-- Start of DATA EXTRACT --

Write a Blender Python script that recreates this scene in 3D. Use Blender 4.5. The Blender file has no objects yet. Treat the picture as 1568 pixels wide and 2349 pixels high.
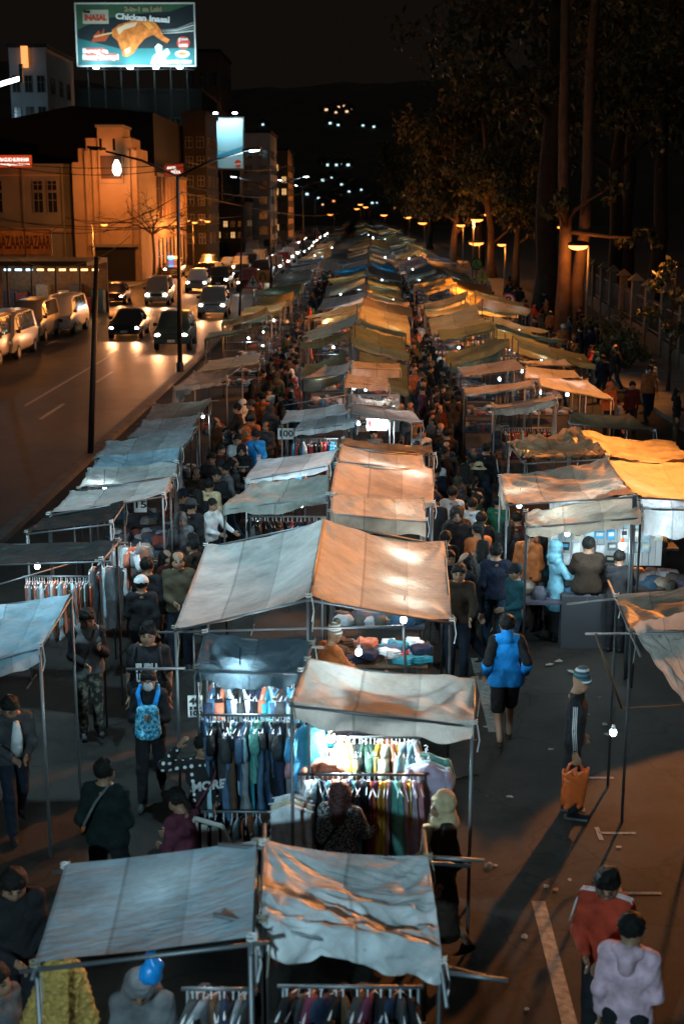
import bpy, bmesh, math, random, zlib
import numpy as np
from mathutils import Vector, Matrix, Euler, noise
R = math.radians
random.seed(7)
S = bpy.context.scene
C = S.collection
# ---------------------------------------------------------------- camera
H = 6.5                                   # eye height on the footbridge
FD, CX, CY = 3027.7, 784.0, 1174.5        # focal length and centre, in units of a 1568 x 2349 picture
TH = math.atan((CY - 477.0) / FD)
PSI = math.atan(44.5 / FD * math.cos(TH))
cam_d = bpy.data.cameras.new("Camera")
cam = bpy.data.objects.new("Camera", cam_d); C.objects.link(cam)
cam.location = (0, 0, H)
cam.rotation_euler = (math.pi / 2 - TH, 0, PSI)
cam_d.sensor_fit = 'VERTICAL'; cam_d.sensor_height = 36.0
cam_d.lens = FD / 2349.0 * 36.0
cam_d.clip_start = 0.3; cam_d.clip_end = 5000
cam_d.dof.use_dof = True; cam_d.dof.focus_distance = 21.0; cam_d.dof.aperture_fstop = 1.9
S.camera = cam
# ---------------------------------------------------------------- night sky
W = bpy.data.worlds.new("World"); S.world = W; W.use_nodes = True
wn, wl = W.node_tree.nodes, W.node_tree.links
bg = wn['Background']
tc = wn.new('ShaderNodeTexCoord'); sx = wn.new('ShaderNodeSeparateXYZ'); wl.new(tc.outputs['Generated'], sx.inputs[0])
mr = wn.new('ShaderNodeMapRange'); mr.inputs[1].default_value = 0.28; mr.inputs[2].default_value = 0.85
wl.new(sx.outputs['Z'], mr.inputs[0])
mx = wn.new('ShaderNodeMix'); mx.data_type = 'RGBA'
mx.inputs[6].default_value = (0.0052, 0.0040, 0.0032, 1)
mx.inputs[7].default_value = (0.030, 0.028, 0.026, 1)     # sky above the frame, brightened there to fill the shadows
wl.new(mr.outputs[0], mx.inputs[0]); wl.new(mx.outputs[2], bg.inputs['Color'])
bg.inputs['Strength'].default_value = 1.0
vs = S.view_settings
vs.view_transform = 'Standard'; vs.look = 'None'; vs.exposure = 0.0; vs.gamma = 1.0
S.cycles.use_denoising = True
S.cycles.max_bounces = 6; S.cycles.diffuse_bounces = 3; S.cycles.glossy_bounces = 3
S.cycles.transmission_bounces = 4; S.cycles.transparent_max_bounces = 6
S.cycles.sample_clamp_indirect = 3.0; S.cycles.use_light_tree = True
S.cycles.caustics_reflective = False; S.cycles.caustics_refractive = False

# ---------------------------------------------------------------- picture <-> world
def ray(x, y):
    d = Vector((x - CX, CY - y, -FD)); d.rotate(cam.rotation_euler); return d.normalized()
def P(x, y, z=0.0):
    d = ray(x, y); t = (z - H) / d.z; return Vector((d.x * t, d.y * t, z))
def PY(x, y, Y):
    d = ray(x, y); t = Y / d.y; return Vector((d.x * t, Y, H + d.z * t))
def SIDE(x, y, X):
    d = ray(x, y); t = X / d.x; return Vector((X, d.y * t, H + d.z * t))

# ---------------------------------------------------------------- object helpers
def tag(o, label=None, cat=None, group=None, kind=None):
    if label: o['label'] = label
    if cat: o['category'] = cat
    if group: o['group'] = group
    if kind: o['kind'] = kind
    return o
def empty(name, loc=(0, 0, 0), rz=0.0, label=None, cat=None, group=None):
    o = bpy.data.objects.new(name, None); C.objects.link(o)
    o.location = loc; o.rotation_euler = (0, 0, rz); o.empty_display_size = 0.2
    return tag(o, label, cat, group)
def link(name, me, m=None, parent=None, smooth=False):
    o = bpy.data.objects.new(name, me); C.objects.link(o)
    if m is not None and not me.materials:
        for q in (m if isinstance(m, (list, tuple)) else [m]): me.materials.append(q)
    if smooth:
        me.polygons.foreach_set('use_smooth', [True] * len(me.polygons))
    if parent is not None: o.parent = parent
    return o
def copy_tree(o, parent=None, keep=True):
    c = o.copy(); C.objects.link(c)
    if parent is not None: c.parent = parent
    for ch in list(o.children): copy_tree(ch, c)
    return c

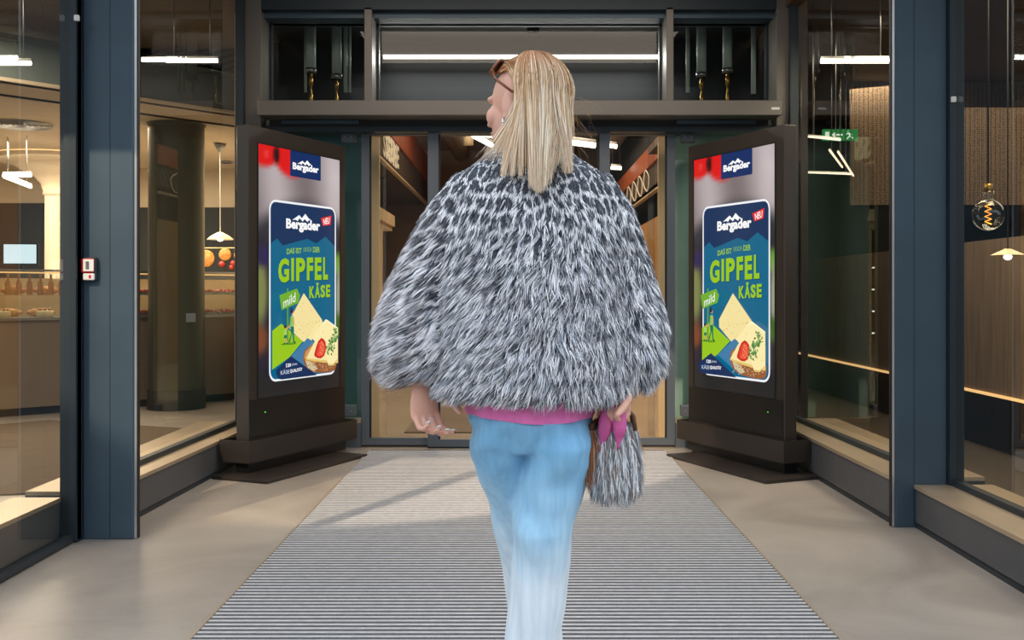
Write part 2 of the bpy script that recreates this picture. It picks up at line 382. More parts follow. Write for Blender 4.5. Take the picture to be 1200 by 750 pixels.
# sliding doors
def door_leaf(nm, x0, x1, y, sl, sr, z0=.006):
    w = struct(bpy.data.objects.new(nm, None)); COL.objects.link(w); w.location = (x0, y, 0)
    f = MB(); t = .022
    f.box(x0, x0+sl, y-t, y+t, z0+.012, 2.44, 0); f.box(x1-sr, x1, y-t, y+t, z0+.012, 2.44, 0)
    f.box(x0+sl, x1-sr, y-t, y+t, z0+.012, .072, 0); f.box(x0+sl, x1-sr, y-t, y+t, 2.425, 2.44, 0)
    f.box(x0, x1, y-t+.004, y+t-.004, z0-.004, z0+.012, 1)
    f.box(x0+sl, x0+sl+.012, y-.012, y+.012, .072, 2.42, 1); f.box(x1-sr-.012, x1-sr, y-.012, y+.012, .072, 2.42, 1)
    f.build('door_frame', [M['door_frame'], M['black']], w, True)
    g = MB(); g.add([(x0+sl, y, .072), (x1-sr, y, .072), (x1-sr, y, 2.425), (x0+sl, y, 2.425)], [(0, 1, 2, 3)]); g.build('pane', M['glass_D'], w, True)
door_leaf('door_1', -1.222, -.62, 7.97, .062, .05)
door_leaf('door_2', -.70, .004, 7.89, .082, .05, 0.004)
door_leaf('door_3', .006, .70, 7.89, .05, .08, 0.004)
door_leaf('door_4', .62, 1.212, 7.97, .05, .062)
b = MB(); b.box(-1.22, 1.21, 7.86, 8.05, -.004, .003); struct(b.build('trim_14', M['bronze']))
# lit cream jambs behind the doors
for nm, x0, x1, x2 in (('trim_15', -1.20, -1.13, -1.08), ('trim_16', 1.13, 1.20, 1.07)):
    b = MB(); b.box(x0, x1, 8.28, 8.34, 0, 2.6, 0); struct(b.build(nm, M['creamwood']))
for nm, x in (('window_10', -1.105), ('window_11', 1.075)):
    w = struct(bpy.data.objects.new(nm, None)); COL.objects.link(w); w.location = (x, 8.3, 0)
    g = MB(); g.box(x-.028, x+.028, 8.3, 8.312, .01, 2.6); g.build('pane', M['glass_case'], w, True)
    f = MB(); f.box(x-.03, x+.03, 8.29, 8.32, 0, .03); f.build('glass_shoe', M['steel'], w, True)

# vestibule soffit behind the transom
b = MB()
b.box(-2.15, 2.15, 8.15, 9.1, 3.42, 3.6, 0)
b.prism([(-2.3, 9.1), (2.3, 9.1), (2.3, 9.25), (-2.3, 9.25)], 2.80, 3.6, 0)
b.box(-2.3, 2.3, 9.04, 9.10, 2.88, 2.90, 1)
b.box(-2.3, 2.3, 8.98, 9.25, 2.62, 2.80, 0)
b.box(-1.3, 1.3, 8.96, 9.1, 3.30, 3.33, 0)
struct(b.build('wall_bulkhead', [M['soffit'], M['dark']]))
t = thing('linear_lamp', 'long white linear lamp glowing behind the middle transom pane above the doors', 'lamp', (0, 9.0, 3.26))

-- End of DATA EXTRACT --

▶ [TASK INSTRUCTIONS] Select every line where the word "this" occurs.

▶ [OUTPUT BELOW]
Write a Blender Python script that recreates this scene in 3D. Use Blender 4.5. The Blender file has no objects yet. Treat the picture as 1568 pixels wide and 2349 pixels high.
Write part 2 of the bpy script that recreates this picture. It picks up at line 382. More parts follow. Write for Blender 4.5. Take the picture to be 1200 by 750 pixels.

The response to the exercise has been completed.